WHAT IS NEEDED –
Skip the pictures and repeat each line of the data exactly.
* START RECORD EXCERPTS *
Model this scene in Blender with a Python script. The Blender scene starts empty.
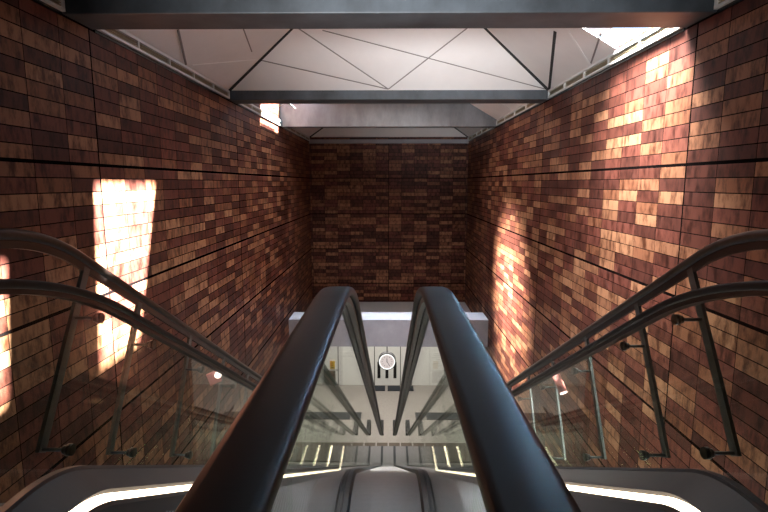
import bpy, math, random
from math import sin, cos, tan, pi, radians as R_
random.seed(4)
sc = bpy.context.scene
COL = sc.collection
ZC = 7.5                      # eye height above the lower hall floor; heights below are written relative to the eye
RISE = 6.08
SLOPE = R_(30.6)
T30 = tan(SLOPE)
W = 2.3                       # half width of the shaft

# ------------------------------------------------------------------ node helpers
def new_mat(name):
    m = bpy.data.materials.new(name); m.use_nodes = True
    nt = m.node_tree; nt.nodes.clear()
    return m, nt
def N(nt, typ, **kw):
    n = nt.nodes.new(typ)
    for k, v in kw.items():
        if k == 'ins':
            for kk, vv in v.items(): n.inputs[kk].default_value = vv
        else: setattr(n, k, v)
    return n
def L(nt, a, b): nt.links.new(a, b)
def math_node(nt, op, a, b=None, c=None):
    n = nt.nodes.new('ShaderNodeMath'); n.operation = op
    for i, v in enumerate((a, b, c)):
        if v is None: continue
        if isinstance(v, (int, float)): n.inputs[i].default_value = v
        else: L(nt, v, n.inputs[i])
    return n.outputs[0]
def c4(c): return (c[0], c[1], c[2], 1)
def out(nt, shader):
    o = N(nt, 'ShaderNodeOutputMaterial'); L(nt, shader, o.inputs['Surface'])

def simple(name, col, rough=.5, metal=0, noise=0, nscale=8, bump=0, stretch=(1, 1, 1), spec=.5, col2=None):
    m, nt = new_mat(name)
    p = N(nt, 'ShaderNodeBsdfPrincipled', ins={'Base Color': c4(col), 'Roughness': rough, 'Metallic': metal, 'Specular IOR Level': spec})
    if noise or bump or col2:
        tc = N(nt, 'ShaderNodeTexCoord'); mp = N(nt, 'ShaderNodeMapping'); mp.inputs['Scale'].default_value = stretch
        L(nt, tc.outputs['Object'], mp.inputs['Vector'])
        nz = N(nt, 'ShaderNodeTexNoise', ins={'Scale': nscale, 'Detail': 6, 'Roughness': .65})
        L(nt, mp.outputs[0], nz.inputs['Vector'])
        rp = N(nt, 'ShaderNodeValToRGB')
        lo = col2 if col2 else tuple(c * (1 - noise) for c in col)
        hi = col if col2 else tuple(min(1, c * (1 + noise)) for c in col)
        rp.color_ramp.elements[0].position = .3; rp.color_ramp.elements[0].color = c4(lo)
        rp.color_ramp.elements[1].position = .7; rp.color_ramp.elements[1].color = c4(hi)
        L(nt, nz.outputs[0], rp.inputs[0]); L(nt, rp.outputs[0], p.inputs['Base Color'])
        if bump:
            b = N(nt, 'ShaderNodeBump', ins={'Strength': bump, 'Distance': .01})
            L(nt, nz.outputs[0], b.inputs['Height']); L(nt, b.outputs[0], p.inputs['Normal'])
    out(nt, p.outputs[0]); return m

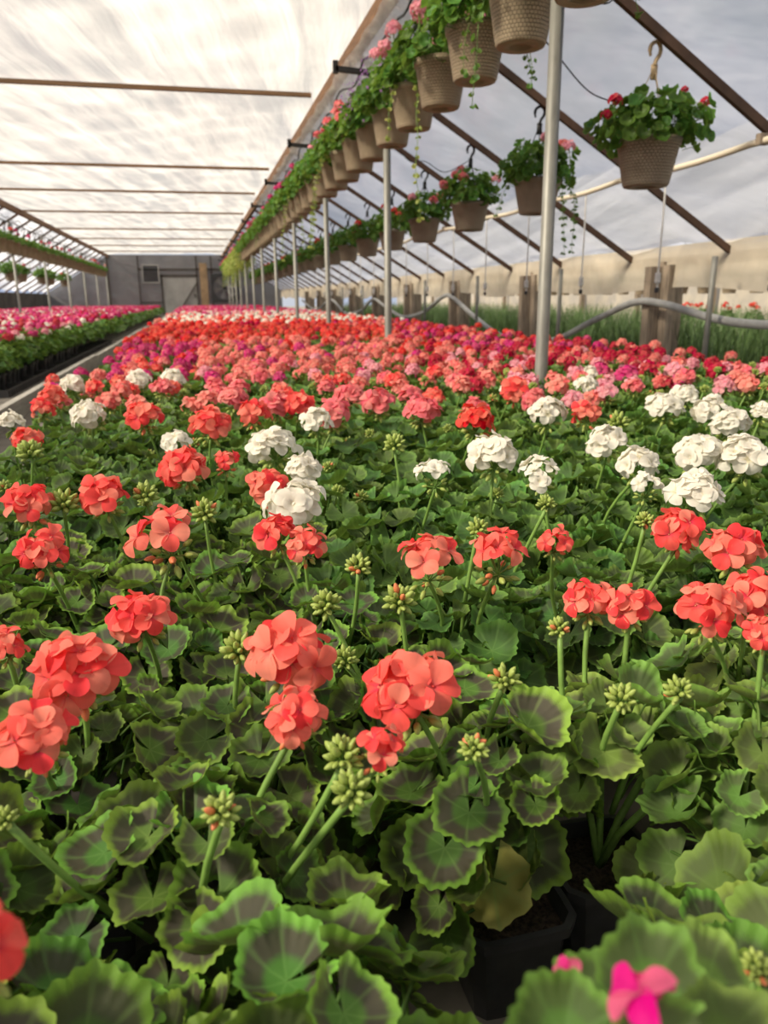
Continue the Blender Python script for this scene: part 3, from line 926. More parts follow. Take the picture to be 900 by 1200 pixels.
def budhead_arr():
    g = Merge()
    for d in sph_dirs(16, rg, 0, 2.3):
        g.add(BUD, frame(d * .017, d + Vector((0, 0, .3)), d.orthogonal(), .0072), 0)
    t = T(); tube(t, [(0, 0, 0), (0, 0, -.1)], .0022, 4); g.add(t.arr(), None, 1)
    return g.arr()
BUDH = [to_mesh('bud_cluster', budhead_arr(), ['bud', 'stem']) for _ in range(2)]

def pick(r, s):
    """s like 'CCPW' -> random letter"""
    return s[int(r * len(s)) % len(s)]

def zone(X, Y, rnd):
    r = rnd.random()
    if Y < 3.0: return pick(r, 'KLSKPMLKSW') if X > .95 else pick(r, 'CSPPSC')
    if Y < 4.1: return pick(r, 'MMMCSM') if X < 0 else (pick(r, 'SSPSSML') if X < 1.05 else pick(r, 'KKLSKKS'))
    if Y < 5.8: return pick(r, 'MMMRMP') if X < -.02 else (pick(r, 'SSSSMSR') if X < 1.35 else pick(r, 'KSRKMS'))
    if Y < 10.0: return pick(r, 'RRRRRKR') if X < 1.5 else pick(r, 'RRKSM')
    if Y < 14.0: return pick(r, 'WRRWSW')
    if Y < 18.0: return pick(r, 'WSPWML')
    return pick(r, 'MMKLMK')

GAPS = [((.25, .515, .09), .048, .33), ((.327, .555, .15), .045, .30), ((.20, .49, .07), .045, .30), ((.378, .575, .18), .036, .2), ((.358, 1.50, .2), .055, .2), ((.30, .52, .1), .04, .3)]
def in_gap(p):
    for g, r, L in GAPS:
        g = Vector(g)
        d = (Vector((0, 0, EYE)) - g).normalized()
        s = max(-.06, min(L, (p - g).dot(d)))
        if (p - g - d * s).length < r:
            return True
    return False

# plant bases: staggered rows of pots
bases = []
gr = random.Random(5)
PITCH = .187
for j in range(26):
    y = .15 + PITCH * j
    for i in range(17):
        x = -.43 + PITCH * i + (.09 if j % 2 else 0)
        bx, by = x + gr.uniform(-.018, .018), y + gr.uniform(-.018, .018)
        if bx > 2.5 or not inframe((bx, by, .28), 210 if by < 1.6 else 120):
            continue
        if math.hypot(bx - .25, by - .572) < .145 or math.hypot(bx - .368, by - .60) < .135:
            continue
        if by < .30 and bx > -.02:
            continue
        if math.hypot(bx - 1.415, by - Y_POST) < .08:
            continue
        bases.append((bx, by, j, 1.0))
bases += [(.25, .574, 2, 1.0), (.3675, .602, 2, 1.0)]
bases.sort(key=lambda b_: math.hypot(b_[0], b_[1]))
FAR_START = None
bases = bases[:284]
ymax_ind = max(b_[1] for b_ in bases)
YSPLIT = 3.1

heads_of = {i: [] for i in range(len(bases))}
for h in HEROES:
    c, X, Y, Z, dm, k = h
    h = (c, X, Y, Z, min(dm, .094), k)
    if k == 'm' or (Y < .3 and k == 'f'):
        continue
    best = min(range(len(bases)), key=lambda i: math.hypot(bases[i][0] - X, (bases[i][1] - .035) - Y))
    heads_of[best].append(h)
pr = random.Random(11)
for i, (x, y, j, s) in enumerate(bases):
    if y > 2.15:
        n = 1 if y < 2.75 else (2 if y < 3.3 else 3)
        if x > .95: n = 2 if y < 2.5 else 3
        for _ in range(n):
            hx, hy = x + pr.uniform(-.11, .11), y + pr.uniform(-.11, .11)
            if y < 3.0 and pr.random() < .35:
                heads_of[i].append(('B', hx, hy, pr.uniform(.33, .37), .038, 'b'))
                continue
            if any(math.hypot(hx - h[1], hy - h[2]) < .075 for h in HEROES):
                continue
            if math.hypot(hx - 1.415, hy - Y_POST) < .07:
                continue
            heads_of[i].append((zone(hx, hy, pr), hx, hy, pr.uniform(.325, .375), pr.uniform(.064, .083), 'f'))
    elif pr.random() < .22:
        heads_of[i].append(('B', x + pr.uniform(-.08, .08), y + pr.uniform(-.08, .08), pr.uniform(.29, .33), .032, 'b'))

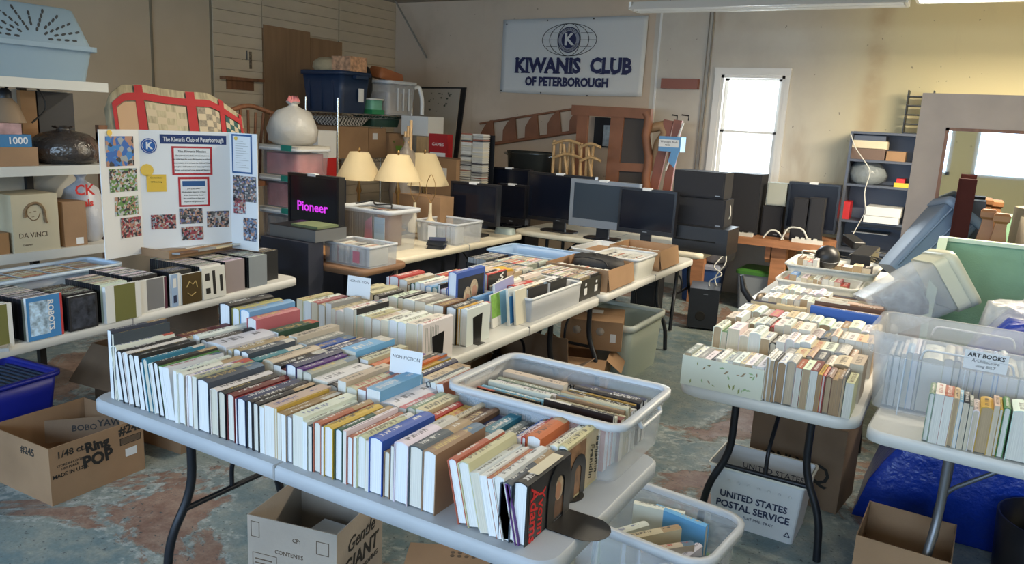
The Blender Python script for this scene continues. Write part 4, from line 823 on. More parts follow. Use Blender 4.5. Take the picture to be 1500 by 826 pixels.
* END RECORD EXCERPTS *
THE OUTPUT –
Model this scene in Blender with a Python script. The Blender scene starts empty.
import bpy, math, random
from math import sin, cos, tan, pi, radians as R_
random.seed(4)
sc = bpy.context.scene
COL = sc.collection
ZC = 7.5                      # eye height above the lower hall floor; heights below are written relative to the eye
RISE = 6.08
SLOPE = R_(30.6)
T30 = tan(SLOPE)
W = 2.3                       # half width of the shaft

# ------------------------------------------------------------------ node helpers
def new_mat(name):
    m = bpy.data.materials.new(name); m.use_nodes = True
    nt = m.node_tree; nt.nodes.clear()
    return m, nt
def N(nt, typ, **kw):
    n = nt.nodes.new(typ)
    for k, v in kw.items():
        if k == 'ins':
            for kk, vv in v.items(): n.inputs[kk].default_value = vv
        else: setattr(n, k, v)
    return n
def L(nt, a, b): nt.links.new(a, b)
def math_node(nt, op, a, b=None, c=None):
    n = nt.nodes.new('ShaderNodeMath'); n.operation = op
    for i, v in enumerate((a, b, c)):
        if v is None: continue
        if isinstance(v, (int, float)): n.inputs[i].default_value = v
        else: L(nt, v, n.inputs[i])
    return n.outputs[0]
def c4(c): return (c[0], c[1], c[2], 1)
def out(nt, shader):
    o = N(nt, 'ShaderNodeOutputMaterial'); L(nt, shader, o.inputs['Surface'])

def simple(name, col, rough=.5, metal=0, noise=0, nscale=8, bump=0, stretch=(1, 1, 1), spec=.5, col2=None):
    m, nt = new_mat(name)
    p = N(nt, 'ShaderNodeBsdfPrincipled', ins={'Base Color': c4(col), 'Roughness': rough, 'Metallic': metal, 'Specular IOR Level': spec})
    if noise or bump or col2:
        tc = N(nt, 'ShaderNodeTexCoord'); mp = N(nt, 'ShaderNodeMapping'); mp.inputs['Scale'].default_value = stretch
        L(nt, tc.outputs['Object'], mp.inputs['Vector'])
        nz = N(nt, 'ShaderNodeTexNoise', ins={'Scale': nscale, 'Detail': 6, 'Roughness': .65})
        L(nt, mp.outputs[0], nz.inputs['Vector'])
        rp = N(nt, 'ShaderNodeValToRGB')
        lo = col2 if col2 else tuple(c * (1 - noise) for c in col)
        hi = col if col2 else tuple(min(1, c * (1 + noise)) for c in col)
        rp.color_ramp.elements[0].position = .3; rp.color_ramp.elements[0].color = c4(lo)
        rp.color_ramp.elements[1].position = .7; rp.color_ramp.elements[1].color = c4(hi)
        L(nt, nz.outputs[0], rp.inputs[0]); L(nt, rp.outputs[0], p.inputs['Base Color'])
        if bump:
            b = N(nt, 'ShaderNodeBump', ins={'Strength': bump, 'Distance': .01})
            L(nt, nz.outputs[0], b.inputs['Height']); L(nt, b.outputs[0], p.inputs['Normal'])
    out(nt, p.outputs[0]); return m

Continue the Blender Python script for this scene: part 3, from line 926. More parts follow. Take the picture to be 900 by 1200 pixels.
def budhead_arr():
    g = Merge()
    for d in sph_dirs(16, rg, 0, 2.3):
        g.add(BUD, frame(d * .017, d + Vector((0, 0, .3)), d.orthogonal(), .0072), 0)
    t = T(); tube(t, [(0, 0, 0), (0, 0, -.1)], .0022, 4); g.add(t.arr(), None, 1)
    return g.arr()
BUDH = [to_mesh('bud_cluster', budhead_arr(), ['bud', 'stem']) for _ in range(2)]

def pick(r, s):
    """s like 'CCPW' -> random letter"""
    return s[int(r * len(s)) % len(s)]

def zone(X, Y, rnd):
    r = rnd.random()
    if Y < 3.0: return pick(r, 'KLSKPMLKSW') if X > .95 else pick(r, 'CSPPSC')
    if Y < 4.1: return pick(r, 'MMMCSM') if X < 0 else (pick(r, 'SSPSSML') if X < 1.05 else pick(r, 'KKLSKKS'))
    if Y < 5.8: return pick(r, 'MMMRMP') if X < -.02 else (pick(r, 'SSSSMSR') if X < 1.35 else pick(r, 'KSRKMS'))
    if Y < 10.0: return pick(r, 'RRRRRKR') if X < 1.5 else pick(r, 'RRKSM')
    if Y < 14.0: return pick(r, 'WRRWSW')
    if Y < 18.0: return pick(r, 'WSPWML')
    return pick(r, 'MMKLMK')

GAPS = [((.25, .515, .09), .048, .33), ((.327, .555, .15), .045, .30), ((.20, .49, .07), .045, .30), ((.378, .575, .18), .036, .2), ((.358, 1.50, .2), .055, .2), ((.30, .52, .1), .04, .3)]
def in_gap(p):
    for g, r, L in GAPS:
        g = Vector(g)
        d = (Vector((0, 0, EYE)) - g).normalized()
        s = max(-.06, min(L, (p - g).dot(d)))
        if (p - g - d * s).length < r:
            return True
    return False

# plant bases: staggered rows of pots
bases = []
gr = random.Random(5)
PITCH = .187
for j in range(26):
    y = .15 + PITCH * j
    for i in range(17):
        x = -.43 + PITCH * i + (.09 if j % 2 else 0)
        bx, by = x + gr.uniform(-.018, .018), y + gr.uniform(-.018, .018)
        if bx > 2.5 or not inframe((bx, by, .28), 210 if by < 1.6 else 120):
            continue
        if math.hypot(bx - .25, by - .572) < .145 or math.hypot(bx - .368, by - .60) < .135:
            continue
        if by < .30 and bx > -.02:
            continue
        if math.hypot(bx - 1.415, by - Y_POST) < .08:
            continue
        bases.append((bx, by, j, 1.0))
bases += [(.25, .574, 2, 1.0), (.3675, .602, 2, 1.0)]
bases.sort(key=lambda b_: math.hypot(b_[0], b_[1]))
FAR_START = None
bases = bases[:284]
ymax_ind = max(b_[1] for b_ in bases)
YSPLIT = 3.1

heads_of = {i: [] for i in range(len(bases))}
for h in HEROES:
    c, X, Y, Z, dm, k = h
    h = (c, X, Y, Z, min(dm, .094), k)
    if k == 'm' or (Y < .3 and k == 'f'):
        continue
    best = min(range(len(bases)), key=lambda i: math.hypot(bases[i][0] - X, (bases[i][1] - .035) - Y))
    heads_of[best].append(h)
pr = random.Random(11)
for i, (x, y, j, s) in enumerate(bases):
    if y > 2.15:
        n = 1 if y < 2.75 else (2 if y < 3.3 else 3)
        if x > .95: n = 2 if y < 2.5 else 3
        for _ in range(n):
            hx, hy = x + pr.uniform(-.11, .11), y + pr.uniform(-.11, .11)
            if y < 3.0 and pr.random() < .35:
                heads_of[i].append(('B', hx, hy, pr.uniform(.33, .37), .038, 'b'))
                continue
            if any(math.hypot(hx - h[1], hy - h[2]) < .075 for h in HEROES):
                continue
            if math.hypot(hx - 1.415, hy - Y_POST) < .07:
                continue
            heads_of[i].append((zone(hx, hy, pr), hx, hy, pr.uniform(.325, .375), pr.uniform(.064, .083), 'f'))
    elif pr.random() < .22:
        heads_of[i].append(('B', x + pr.uniform(-.08, .08), y + pr.uniform(-.08, .08), pr.uniform(.29, .33), .032, 'b'))

The Blender Python script for this scene continues. Write part 4, from line 823 on. More parts follow. Use Blender 4.5. Take the picture to be 1500 by 826 pixels.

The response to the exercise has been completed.